Healthy project management

My recommendations how to make your projects healthy and teams happy:

  1. Keep the balance between time and scope of each project, cut the scope first.
  2. Use clear terminology.
  3. Use commodity technologies whenever you can.
  4. Keep the balance of expertise in a team.
  5. Run technology projects to increase your capabilities.
  6. Repeat experience a few times before generalization.

The balance between time and scope

With every project you should:

  1. Define the business value or technical capability to be delivered — the project goal.
  2. Split the project into smaller ones (research, achieve technical capability, delivery of something) if needed.

Repeat the steps mentioned above until each planned sub-project is within a reasonable time and budget.

Why keeping the reasonable scope is so important:

  1. Anything is easier to understand for a new team member. This means the expertise is scalable.
  2. It's easier to communicate decisions because of team size. It leads to more effective process.
  3. When the project goal is in the line of sight, it's easier to find the right trade-offs.

In any vague situation cut the project scope (save time).

In large organizations, there might be tendencies to bloat the scope to sell the projects. Frequently, when things go wrong managers just cut the time for architecture, but not the project ambitions.

Healthy organizations stop a project that's going to fail, overview results and mistakes, then start another one (smaller organizations are more likely to choose this way).

Clear terminology

All the project stakeholders (manager, technical team, business people) should share the same business concepts. It's often undervalued.

The idea of the popular book "Domain-Driven Design: Tackling Complexity in the Heart of Software" by Eric Evans (ISBN-13: 978-0321125217, ISBN-10: 0321125215) is to divide a large area into bounded contexts, within which people use an ubiquitous (equally understood) language. So, language and scope are related — to manage both you have to balance the scope, but also to work on the understanding.

If shared understanding happens to be unattainable, it usually means:

  1. Too big scope.
  2. No will to think in the stakeholders.
  3. Disrespect and incompetence disguised by time-saving.

Commodity technologies

With any IT project you manage unknowns and blockers. Why add ones? With a weird technology you might have to make compromises that you normally wouldn't.

Usually, the use of unpopular technology happens when:

  1. Manager is relying on his / her own expertise only (what about team?).
  2. Manager is convinced by some vendor.

The only good reason to use non-commodity technology is — it has proved its perfect suitability for the task at hand. So take care about the proof and notice — the proof of the pudding is in the eating.

The balance of expertise in a team

In agile, having the universal team members and continuous learning from each other inside of the team is a vital part. This ensures the expertise balance.

If you have dedicated roles (analyst, architect, developer, QA engineer) you should think about different levels inside of each one:

  • lead - a person responsible for final decisions (must possess high expertise by definition).
  • seniors - people with high expertise. It's better to use them for challenging tasks.
  • middles - the people that are making 40-90% of regular work.
  • juniors - the people that are just started their way in the profession. They save money by doing simple tasks (20%-70% of work).

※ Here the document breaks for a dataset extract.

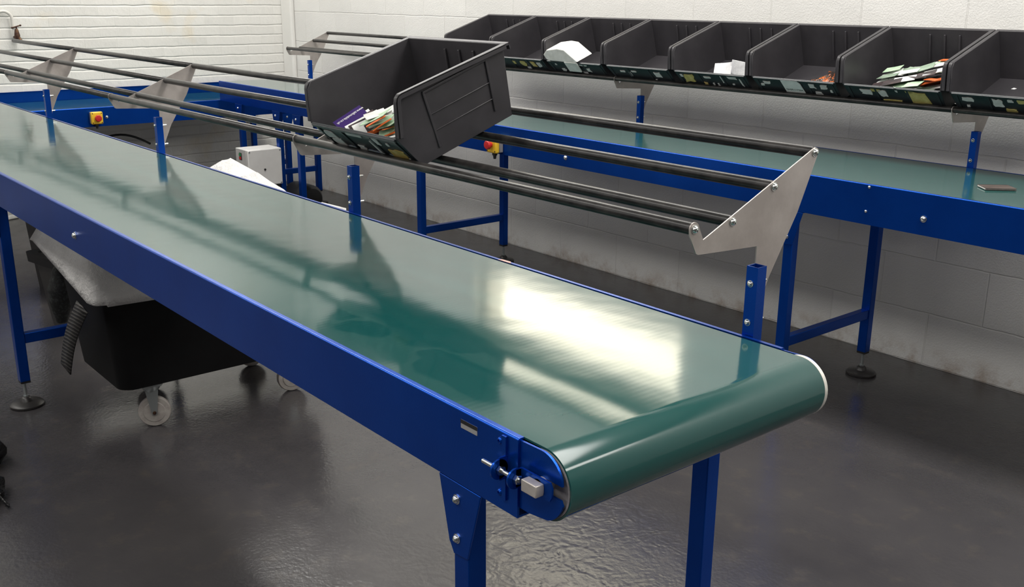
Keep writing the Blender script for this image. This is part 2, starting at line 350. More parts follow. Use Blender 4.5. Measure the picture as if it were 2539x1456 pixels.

In a healthy team there should be a moderate rotation and continuous growth from juniors to seniors. This guarantees motivation, constant attention to problems and expertise handover.

More importantly, the role starts with a lead. The lead is a strong senior who is able to control his responsibility area when it comes to the commits (in the direct and figurative sense) of other project participants. If you put a junior in the leading position the consequences will be:

  1. He / she will be growing 2-3 times slower than could with a good lead.
  2. At first, he / she will not really be able to control anything, but can block the work with defensive behaviour.

Don't think that by recruiting juniors you save something if they leave you without reaching seniority.

Running technology projects

The technology projects (research, technology migrations and so on) are necessary:

  1. To build technical capabilities itself.
  2. To acquire modern architecture practices.
  3. To keep the balance of expertise in your team.
  4. To keep people energized and committed to work.

That's why you aren't going to be a growing company without technology projects.

You don't have to formally "squeeze the result" from technological projects, focusing only on the 1st goal. Without training, mistakes and their correction (take time for it), there is no good architecture and, therefore, there's no future for the technological capability you create.

Repeating experience

Too early generalization is a form of overengineering.

First, collect cases. Think of a generalized solution challenging its design against the scenarios that will be discovered. Take time for it. Otherwise, chances are pretty high you'll have to break the architecture many times.

Second, modularise your solution and avoid tight coupling.